■ Task instructions ■
Please quote exactly the opening lines of the data, from the first line to the one where "c.y)))), .07).build('stand', 'timber_grey', e_)" appears.

■ Dataset excerpt ■
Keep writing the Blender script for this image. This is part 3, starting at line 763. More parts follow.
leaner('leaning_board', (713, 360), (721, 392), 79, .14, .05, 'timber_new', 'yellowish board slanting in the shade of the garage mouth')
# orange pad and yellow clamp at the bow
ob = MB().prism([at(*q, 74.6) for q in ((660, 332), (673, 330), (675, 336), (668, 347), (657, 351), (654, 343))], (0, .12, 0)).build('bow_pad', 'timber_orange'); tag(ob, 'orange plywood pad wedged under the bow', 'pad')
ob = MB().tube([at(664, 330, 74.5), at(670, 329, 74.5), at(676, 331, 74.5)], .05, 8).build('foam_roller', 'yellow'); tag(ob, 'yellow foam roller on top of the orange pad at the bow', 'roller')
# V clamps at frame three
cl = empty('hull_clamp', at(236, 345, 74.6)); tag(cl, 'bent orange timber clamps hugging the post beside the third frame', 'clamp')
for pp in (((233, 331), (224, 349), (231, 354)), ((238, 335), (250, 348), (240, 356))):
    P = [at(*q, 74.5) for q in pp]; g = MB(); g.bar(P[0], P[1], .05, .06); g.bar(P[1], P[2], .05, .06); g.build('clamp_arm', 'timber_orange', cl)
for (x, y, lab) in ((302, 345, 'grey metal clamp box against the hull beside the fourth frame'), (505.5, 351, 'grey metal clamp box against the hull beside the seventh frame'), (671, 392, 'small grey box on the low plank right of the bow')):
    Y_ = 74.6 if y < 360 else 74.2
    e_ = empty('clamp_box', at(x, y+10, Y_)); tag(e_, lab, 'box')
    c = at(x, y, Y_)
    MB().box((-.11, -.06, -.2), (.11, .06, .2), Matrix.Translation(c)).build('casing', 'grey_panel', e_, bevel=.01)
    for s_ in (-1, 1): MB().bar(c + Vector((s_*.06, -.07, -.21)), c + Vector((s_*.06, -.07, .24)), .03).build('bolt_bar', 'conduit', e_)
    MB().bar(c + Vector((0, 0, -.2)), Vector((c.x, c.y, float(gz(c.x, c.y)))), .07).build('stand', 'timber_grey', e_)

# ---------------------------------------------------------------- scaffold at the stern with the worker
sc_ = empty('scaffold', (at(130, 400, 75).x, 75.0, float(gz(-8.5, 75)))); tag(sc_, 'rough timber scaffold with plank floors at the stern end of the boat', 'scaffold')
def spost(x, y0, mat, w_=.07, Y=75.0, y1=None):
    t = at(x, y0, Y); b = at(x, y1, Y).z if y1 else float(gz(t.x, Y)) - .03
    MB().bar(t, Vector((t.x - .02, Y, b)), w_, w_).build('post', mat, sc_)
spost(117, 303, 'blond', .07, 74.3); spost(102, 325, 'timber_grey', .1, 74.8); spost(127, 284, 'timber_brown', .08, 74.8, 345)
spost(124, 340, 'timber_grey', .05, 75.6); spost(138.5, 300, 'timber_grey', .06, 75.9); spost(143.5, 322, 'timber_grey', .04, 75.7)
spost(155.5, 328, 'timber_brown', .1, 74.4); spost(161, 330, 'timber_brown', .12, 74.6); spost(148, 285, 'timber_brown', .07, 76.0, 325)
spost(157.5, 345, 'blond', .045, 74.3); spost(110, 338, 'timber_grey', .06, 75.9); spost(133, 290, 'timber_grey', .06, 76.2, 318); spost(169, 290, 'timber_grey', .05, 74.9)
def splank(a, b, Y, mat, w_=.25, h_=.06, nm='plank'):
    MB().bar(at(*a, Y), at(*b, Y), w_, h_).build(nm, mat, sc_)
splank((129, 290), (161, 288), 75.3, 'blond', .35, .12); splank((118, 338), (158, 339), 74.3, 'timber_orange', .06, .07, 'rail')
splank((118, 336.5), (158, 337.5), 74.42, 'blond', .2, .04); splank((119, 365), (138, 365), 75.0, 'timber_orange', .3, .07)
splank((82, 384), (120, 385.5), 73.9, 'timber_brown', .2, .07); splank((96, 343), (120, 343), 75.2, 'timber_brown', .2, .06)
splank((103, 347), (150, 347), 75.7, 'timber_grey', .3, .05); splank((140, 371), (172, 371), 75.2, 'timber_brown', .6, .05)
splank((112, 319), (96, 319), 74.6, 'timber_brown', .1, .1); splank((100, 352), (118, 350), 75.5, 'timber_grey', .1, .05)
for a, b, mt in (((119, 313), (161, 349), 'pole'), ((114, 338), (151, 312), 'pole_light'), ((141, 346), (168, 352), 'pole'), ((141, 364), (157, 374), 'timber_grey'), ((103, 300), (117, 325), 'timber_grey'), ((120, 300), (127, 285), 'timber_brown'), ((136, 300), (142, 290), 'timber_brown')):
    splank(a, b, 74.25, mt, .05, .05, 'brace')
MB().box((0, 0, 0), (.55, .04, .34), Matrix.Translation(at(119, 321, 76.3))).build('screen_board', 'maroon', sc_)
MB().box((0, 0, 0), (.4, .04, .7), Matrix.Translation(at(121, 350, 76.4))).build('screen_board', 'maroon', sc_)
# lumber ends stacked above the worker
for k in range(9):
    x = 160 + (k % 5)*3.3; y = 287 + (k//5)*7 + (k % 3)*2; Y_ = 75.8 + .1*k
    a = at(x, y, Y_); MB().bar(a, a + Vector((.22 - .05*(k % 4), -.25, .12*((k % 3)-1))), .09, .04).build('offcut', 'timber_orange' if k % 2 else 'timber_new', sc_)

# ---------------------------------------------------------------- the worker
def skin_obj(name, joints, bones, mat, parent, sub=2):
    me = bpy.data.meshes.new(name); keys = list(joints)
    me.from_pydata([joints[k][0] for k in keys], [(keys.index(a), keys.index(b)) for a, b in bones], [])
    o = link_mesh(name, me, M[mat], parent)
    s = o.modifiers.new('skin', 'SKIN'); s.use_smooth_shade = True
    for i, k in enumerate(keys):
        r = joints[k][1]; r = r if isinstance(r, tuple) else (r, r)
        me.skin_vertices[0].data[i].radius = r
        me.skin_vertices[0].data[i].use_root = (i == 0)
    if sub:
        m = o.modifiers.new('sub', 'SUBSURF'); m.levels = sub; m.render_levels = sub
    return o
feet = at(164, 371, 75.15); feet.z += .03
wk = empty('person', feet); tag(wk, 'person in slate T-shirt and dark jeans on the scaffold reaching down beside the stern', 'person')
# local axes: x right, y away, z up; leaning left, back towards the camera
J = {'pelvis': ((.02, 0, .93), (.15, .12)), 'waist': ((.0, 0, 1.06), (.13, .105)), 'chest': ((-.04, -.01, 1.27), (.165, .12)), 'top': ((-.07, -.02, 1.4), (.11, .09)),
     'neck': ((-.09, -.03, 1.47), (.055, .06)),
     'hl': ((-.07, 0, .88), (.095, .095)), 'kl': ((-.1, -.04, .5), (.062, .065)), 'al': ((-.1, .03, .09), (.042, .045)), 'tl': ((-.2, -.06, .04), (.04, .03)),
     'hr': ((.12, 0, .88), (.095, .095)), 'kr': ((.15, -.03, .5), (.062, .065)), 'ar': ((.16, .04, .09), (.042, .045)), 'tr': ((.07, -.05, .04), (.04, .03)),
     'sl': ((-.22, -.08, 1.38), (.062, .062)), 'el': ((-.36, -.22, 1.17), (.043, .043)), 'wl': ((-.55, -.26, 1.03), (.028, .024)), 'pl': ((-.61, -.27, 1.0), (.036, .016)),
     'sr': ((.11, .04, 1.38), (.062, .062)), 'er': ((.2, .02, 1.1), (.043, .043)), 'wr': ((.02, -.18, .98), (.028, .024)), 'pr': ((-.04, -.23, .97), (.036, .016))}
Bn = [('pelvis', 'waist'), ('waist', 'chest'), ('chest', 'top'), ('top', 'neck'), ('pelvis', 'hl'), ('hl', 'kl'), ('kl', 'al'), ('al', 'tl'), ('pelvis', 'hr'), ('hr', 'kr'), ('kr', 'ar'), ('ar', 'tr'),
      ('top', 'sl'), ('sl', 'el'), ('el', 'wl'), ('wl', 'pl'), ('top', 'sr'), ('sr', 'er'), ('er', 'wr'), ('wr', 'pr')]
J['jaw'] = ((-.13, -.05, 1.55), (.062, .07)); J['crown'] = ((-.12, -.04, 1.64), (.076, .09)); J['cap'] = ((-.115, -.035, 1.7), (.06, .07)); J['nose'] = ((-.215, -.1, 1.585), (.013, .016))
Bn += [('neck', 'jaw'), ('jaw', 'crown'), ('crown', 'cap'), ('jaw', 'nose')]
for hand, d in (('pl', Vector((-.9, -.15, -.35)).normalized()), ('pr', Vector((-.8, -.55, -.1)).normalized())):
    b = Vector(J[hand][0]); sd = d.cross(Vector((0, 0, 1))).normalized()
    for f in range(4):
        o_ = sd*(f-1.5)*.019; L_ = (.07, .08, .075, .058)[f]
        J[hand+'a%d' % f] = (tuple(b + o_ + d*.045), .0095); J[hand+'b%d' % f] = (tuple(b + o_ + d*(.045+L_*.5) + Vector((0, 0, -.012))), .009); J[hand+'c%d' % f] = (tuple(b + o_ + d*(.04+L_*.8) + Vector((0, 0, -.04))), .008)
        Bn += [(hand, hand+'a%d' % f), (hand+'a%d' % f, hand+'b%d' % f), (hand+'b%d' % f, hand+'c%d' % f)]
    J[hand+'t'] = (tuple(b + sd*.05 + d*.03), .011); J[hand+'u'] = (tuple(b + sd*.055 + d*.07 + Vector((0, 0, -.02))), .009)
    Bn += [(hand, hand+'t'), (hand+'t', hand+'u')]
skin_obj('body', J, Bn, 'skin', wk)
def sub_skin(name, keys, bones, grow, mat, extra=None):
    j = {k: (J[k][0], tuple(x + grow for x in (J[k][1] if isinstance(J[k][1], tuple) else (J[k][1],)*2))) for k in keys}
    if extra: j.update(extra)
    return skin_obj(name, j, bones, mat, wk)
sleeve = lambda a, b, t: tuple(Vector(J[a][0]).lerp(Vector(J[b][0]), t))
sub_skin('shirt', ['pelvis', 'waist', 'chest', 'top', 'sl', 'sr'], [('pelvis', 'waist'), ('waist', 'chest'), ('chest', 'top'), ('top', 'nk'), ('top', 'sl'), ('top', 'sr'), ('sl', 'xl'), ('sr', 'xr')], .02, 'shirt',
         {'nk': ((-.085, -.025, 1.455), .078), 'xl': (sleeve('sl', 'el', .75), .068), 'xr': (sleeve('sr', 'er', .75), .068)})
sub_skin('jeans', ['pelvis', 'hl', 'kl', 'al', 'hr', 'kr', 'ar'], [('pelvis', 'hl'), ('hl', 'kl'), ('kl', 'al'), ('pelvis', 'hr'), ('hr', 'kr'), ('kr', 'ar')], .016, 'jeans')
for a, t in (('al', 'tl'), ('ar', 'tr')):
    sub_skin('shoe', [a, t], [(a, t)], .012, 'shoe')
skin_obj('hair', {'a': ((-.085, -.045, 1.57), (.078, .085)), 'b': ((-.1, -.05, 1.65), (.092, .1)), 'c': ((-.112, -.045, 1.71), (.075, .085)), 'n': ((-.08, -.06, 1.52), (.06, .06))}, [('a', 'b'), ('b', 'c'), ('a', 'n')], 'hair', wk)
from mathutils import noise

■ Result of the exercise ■
Keep writing the Blender script for this image. This is part 3, starting at line 763. More parts follow.
leaner('leaning_board', (713, 360), (721, 392), 79, .14, .05, 'timber_new', 'yellowish board slanting in the shade of the garage mouth')
# orange pad and yellow clamp at the bow
ob = MB().prism([at(*q, 74.6) for q in ((660, 332), (673, 330), (675, 336), (668, 347), (657, 351), (654, 343))], (0, .12, 0)).build('bow_pad', 'timber_orange'); tag(ob, 'orange plywood pad wedged under the bow', 'pad')
ob = MB().tube([at(664, 330, 74.5), at(670, 329, 74.5), at(676, 331, 74.5)], .05, 8).build('foam_roller', 'yellow'); tag(ob, 'yellow foam roller on top of the orange pad at the bow', 'roller')
# V clamps at frame three
cl = empty('hull_clamp', at(236, 345, 74.6)); tag(cl, 'bent orange timber clamps hugging the post beside the third frame', 'clamp')
for pp in (((233, 331), (224, 349), (231, 354)), ((238, 335), (250, 348), (240, 356))):
    P = [at(*q, 74.5) for q in pp]; g = MB(); g.bar(P[0], P[1], .05, .06); g.bar(P[1], P[2], .05, .06); g.build('clamp_arm', 'timber_orange', cl)
for (x, y, lab) in ((302, 345, 'grey metal clamp box against the hull beside the fourth frame'), (505.5, 351, 'grey metal clamp box against the hull beside the seventh frame'), (671, 392, 'small grey box on the low plank right of the bow')):
    Y_ = 74.6 if y < 360 else 74.2
    e_ = empty('clamp_box', at(x, y+10, Y_)); tag(e_, lab, 'box')
    c = at(x, y, Y_)
    MB().box((-.11, -.06, -.2), (.11, .06, .2), Matrix.Translation(c)).build('casing', 'grey_panel', e_, bevel=.01)
    for s_ in (-1, 1): MB().bar(c + Vector((s_*.06, -.07, -.21)), c + Vector((s_*.06, -.07, .24)), .03).build('bolt_bar', 'conduit', e_)
    MB().bar(c + Vector((0, 0, -.2)), Vector((c.x, c.y, float(gz(c.x, c.y)))), .07).build('stand', 'timber_grey', e_)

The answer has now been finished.